If for nothing else it’s a great tool to write help for your own modules. Currently it stores the help in JSON files as part of the project.

We’ve had a go at wrapping up the RESTful API from a simple CRM application called Highrise from Basecamp. The web service supports methods that can be accessed like a normal RESTful webservice like so:

http://localhost:6543/webservice/company/app?name=Acme&background=A+generic+company.

But where it really get’s fun is where you can connect to the service using a simple Lua client Kevin wrote which will create Lua functions on the fly which have help defined. These allow an interface programmer to auto-discover the methods of the web service, call them and see their help within the translator. Here’s an example screen shot:

This shows the best practice in building out a really intuitive easy to use API for integration into an application.

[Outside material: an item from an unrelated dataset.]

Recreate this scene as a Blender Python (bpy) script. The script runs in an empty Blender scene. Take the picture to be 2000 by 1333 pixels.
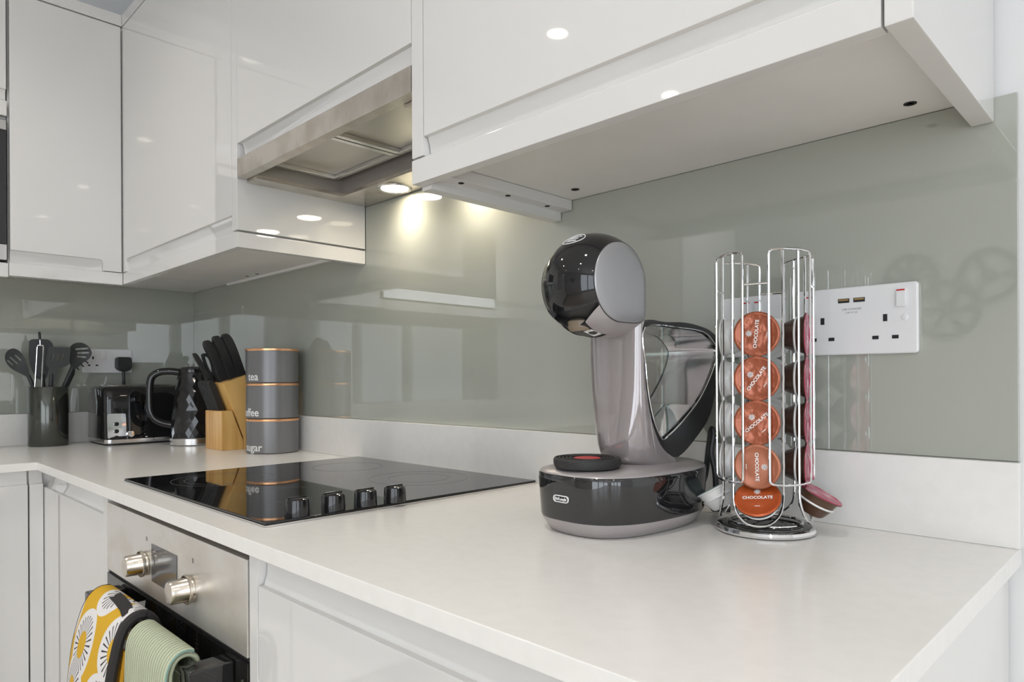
import bpy, bmesh, math, random
from mathutils import Matrix, Vector
PI = math.pi
random.seed(7)
S = bpy.context.scene
COL = S.collection

# ------------------------------------------------------------------ camera
TH, ROLL = 0.7804, -0.0052
fw = Vector((-math.sin(TH), math.cos(TH), 0)); rt = Vector((math.cos(TH), math.sin(TH), 0)); up = Vector((0, 0, 1))
cr, sr = math.cos(ROLL), math.sin(ROLL)
r2 = rt * cr + up * sr; u2 = up * cr - rt * sr
cd = bpy.data.cameras.new('camera'); cam = bpy.data.objects.new('camera', cd); COL.objects.link(cam)
cd.sensor_width = 36; cd.lens = 24.015; cd.shift_y = 0.03846; cd.clip_start = 0.01
cam.matrix_world = Matrix(((r2.x, u2.x, -fw.x, 2.5093), (r2.y, u2.y, -fw.y, -0.9301), (r2.z, u2.z, -fw.z, 1.088), (0, 0, 0, 1)))
S.camera = cam

# ------------------------------------------------------------------ world, light, exposure
w = bpy.data.worlds.new('sky'); S.world = w; w.use_nodes = True
bg = w.node_tree.nodes['Background']; bg.inputs[0].default_value = (0.86, 0.93, 1.0, 1); bg.inputs[1].default_value = 4.2
S.view_settings.view_transform = 'Standard'; S.view_settings.look = 'None'
S.view_settings.gamma = 1; S.view_settings.exposure = 0.09; S.view_settings.use_curve_mapping = False
try:
    S.cycles.use_denoising = True
    S.cycles.max_bounces = 10; S.cycles.transmission_bounces = 8; S.cycles.transparent_max_bounces = 12
    S.cycles.caustics_reflective = False; S.cycles.caustics_refractive = False
    S.cycles.sample_clamp_indirect = 6.0
except Exception:
    pass
DOWNLIGHT_W = 16.0
HOOD_W = 2.0

# ------------------------------------------------------------------ materials
MATS = {}
def mat(name, col, rough=0.4, metal=0.0, ior=1.5, coat=0.0, trans=0.0, noise=None, bump=None, aniso=0.0, extra=None):
    if name in MATS: return MATS[name]
    m = bpy.data.materials.new(name); m.use_nodes = True
    nt = m.node_tree; b = nt.nodes['Principled BSDF']
    b.inputs['Base Color'].default_value = (*col, 1); b.inputs['Roughness'].default_value = rough
    b.inputs['Metallic'].default_value = metal; b.inputs['IOR'].default_value = ior
    b.inputs['Coat Weight'].default_value = coat; b.inputs['Coat Roughness'].default_value = 0.03
    b.inputs['Transmission Weight'].default_value = trans
    if noise:                                   # (scale vec, second colour, lo, hi, detail)
        tc = nt.nodes.new('ShaderNodeTexCoord'); mp = nt.nodes.new('ShaderNodeMapping'); mp.inputs['Scale'].default_value = noise[0]
        tx = nt.nodes.new('ShaderNodeTexNoise'); tx.inputs['Scale'].default_value = 1.0; tx.inputs['Detail'].default_value = noise[4] if len(noise) > 4 else 4
        rp = nt.nodes.new('ShaderNodeValToRGB'); rp.color_ramp.elements[0].position = noise[2]; rp.color_ramp.elements[1].position = noise[3]
        rp.color_ramp.elements[0].color = (*col, 1); rp.color_ramp.elements[1].color = (*noise[1], 1)
        nt.links.new(tc.outputs['Object'], mp.inputs[0]); nt.links.new(mp.outputs[0], tx.inputs[0]); nt.links.new(tx.outputs[0], rp.inputs[0]); nt.links.new(rp.outputs[0], b.inputs['Base Color'])
    if bump:                                    # (scale vec, strength, distance)
        tc = nt.nodes.new('ShaderNodeTexCoord'); mp = nt.nodes.new('ShaderNodeMapping'); mp.inputs['Scale'].default_value = bump[0]
        tx = nt.nodes.new('ShaderNodeTexNoise'); tx.inputs['Scale'].default_value = 1.0; tx.inputs['Detail'].default_value = 2
        bp = nt.nodes.new('ShaderNodeBump'); bp.inputs['Strength'].default_value = bump[1]; bp.inputs['Distance'].default_value = bump[2]
        nt.links.new(tc.outputs['Object'], mp.inputs[0]); nt.links.new(mp.outputs[0], tx.inputs[0]); nt.links.new(tx.outputs[0], bp.inputs['Height']); nt.links.new(bp.outputs[0], b.inputs['Normal'])
    if extra: extra(nt, b)
    MATS[name] = m
    return m

GLOSS = mat('gloss_white_lacquer', (0.74, 0.73, 0.715), 0.03, ior=1.65)
CARC = mat('white_melamine', (0.88, 0.865, 0.845), 0.45, noise=((9, 9, 9), (0.84, 0.825, 0.805), .4, .75))
QUARTZ = mat('pale_quartz', (0.85, 0.835, 0.81), 0.22, noise=((55, 55, 55), (0.825, 0.81, 0.785), .4, .7, 8))
PLASTER = mat('white_plaster', (0.78, 0.78, 0.78), 0.7)
CEIL = mat('ceiling_paint', (0.80, 0.80, 0.80), 0.8)
FLOORM = mat('pale_oak_floor', (0.52, 0.45, 0.37), 0.3, noise=((3, 30, 3), (0.43, 0.36, 0.28), .35, .7))
SPLASH = mat('sage_back_painted_glass', (0.39, 0.405, 0.355), 0.01, ior=2.0)
DARKGAP = mat('dark_gap', (0.02, 0.02, 0.02), 0.8)
OVENST = mat('oven_brushed_steel', (0.80, 0.775, 0.74), 0.38, 0.75, noise=((9, 9, 14), (0.66, 0.61, 0.55), .45, .75), bump=((5, 400, 400), .03, .002))
STEEL = mat('smeared_brushed_steel', (0.66, 0.62, 0.565), 0.30, 0.9, noise=((26, 20, 18), (0.53, 0.48, 0.415), .40, .72), bump=((5, 400, 400), .03, .002))
STEELC = mat('clean_steel', (0.68, 0.67, 0.66), 0.2, 1.0, bump=((4, 300, 300), .03, .002))
CHROME = mat('chrome', (0.86, 0.86, 0.87), 0.06, 1.0)
BLKG = mat('gloss_black', (0.012, 0.012, 0.013), 0.04, ior=1.55)
BLKM = mat('matte_black', (0.018, 0.018, 0.019), 0.42)
NYLON = mat('charcoal_nylon', (0.030, 0.031, 0.033), 0.55)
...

The next stages for this project will involve using the new DBS grammar format (Iguana 5 documentation) to make it easy to supply structured data which can used to populate records with these web service calls. There are definitely performance optimizations we could make to keep things fast with even a big API.

One question which comes up is how does this compare to something like RAML? RAML is a standard which also attempts to go down the SOAP path for RESTful based JSON APIs by having a standard for defining them based on the YAML format. RAML makes the same mistakes as SOAP in my opinion for these reasons:

  1. It goes overboard in specifying low level details about what kind of HTTP methods a web server supports. I don’t think this makes much sense. If this is an API to my EMR then I want to get information related to the domain of this EMR – I don’t want to thinking in terms of whether or not this interface supports HTTP ‘PUT’, ‘GET’, ‘DELETE’ operations. HTTP return code specified in exhaustive detail isn’t useful. This is all low level nonsense that shouldn’t matter to me. A decent RESTful interface should work with both POST or GET and the parameters should be possible to pass as either GET or POST parameters. While calling a RESTful API of an EMR I should be working at higher level of abstraction.
  2. It is not valid thinking just because you have a excessively complex ‘API contract’ that the underlying implementations will conform to that contract and that software out there will correctly implement all the nuances of that contract. It gives a false level of security. Apply the KISS principle.
  3. More complexity for features that don’t offer value means more mental bandwidth consumed by cruft that doesn’t add value to your core task. It’s a common enterprise software ‘anti-pattern’ where developers waste their time become experts of complex technology of the day and make bloated software instead of putting that effort into making their end products easy to use and fixing the core problem. Put it another way – Apple would never have invented the iPhone if they had left it up to a couple of ‘UML architects’…
  4. Also more complexity means less time to optimize performance since effort is consumed by implementing all those features that didn’t add value in the first place.
  5. Complex standards are hard to make truly inter-operable. What happens with these is that one implementation becomes the so called ‘defacto’ standard. That’s awesome if you are the vendor that invented and/or promoted the complex standard. Not so great if you bought into the technology in the first place. It’s a game which gets played out again and again and there always seems to be a new generation of people that fall for it. RAML looks very much positioned to tie you into a particular vendor which is the lead contributor to this standard.

It all reminds me of back in 1995 when COM, DCOM and ActiveX were all the rage and the amount of effort I spent learning about single apartment versus multi-apartment threading models thinking there was some deep wisdom in those choices that mastery of would make me an expert programmer. Eh no – just arbitrary meaningless complexity for it’s own sake.